The other three modes blend into each other much more, combining for the closest thing First Light has to “core gameplay,” and forming the spine of the TacSim VR Missions that provide postgame longevity after the credits have rolled. Bond’s combat encounters in this game are extremely improvisational. Guns never have more than two clips of ammo. Gadgets never get more than two or three uses before running out of resources. First Light is at its best when Bond is constantly on the move and using whatever he has at his disposal in that five seconds of gameplay to propel him to the next five seconds. When everything clicks together it is incredibly satisfying. However, everything does not always click together. Bond’s abilities are rolled out agonizingly slowly across the main story, making much of it almost feel in some ways like a tutorial for the post-game TacSim missions where this form of gameplay really shines.

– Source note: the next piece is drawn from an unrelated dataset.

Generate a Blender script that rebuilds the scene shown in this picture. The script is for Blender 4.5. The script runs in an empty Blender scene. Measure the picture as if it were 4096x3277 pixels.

The biggest victim of that arsenal pacing issue is Bond’s hand-to-hand combat, which is far and away the game’s single worst building block. For most of my playthrough I was confused how something with such boring Simon Says-style inputs could have been such a core feature of a game from such an obviously talented team. By the end of the game, and with the suite of abilities at my disposal, the melee fighting felt more natural, slotting seamlessly into the rest of Bond’s toolkit. At this point the simplicity becomes a virtue, improvising an attack against a specific weak enemy in order to steal his gun and get back in the fight against enemies shooting from afar. The hand-to-hand combat works nicely in this context, but it requires suffering through hours of terrible sub-Batman: Arkham-style combat sequences to get there.
First Light’s biggest problem is its own scale and form. It’s a game from an incredible team playing against type, one which has a tendency to obscure its own strengths and overplay its weaknesses. Sometimes it wants to sand down its rough edges and be everything to everyone, but all of its best moments are where it stalwartly refuses to where other studios would fold. It’s too expensive for its own good, it’s smarter than it has any right to be and so much dumber than you wish it actually was. It’s not going to change your life, but it’s still a fun time at the movies, or rather, in front of your PS5 for a weekend or two. It is, for good and for bad, a James Bond film that you can play. Mission accomplished.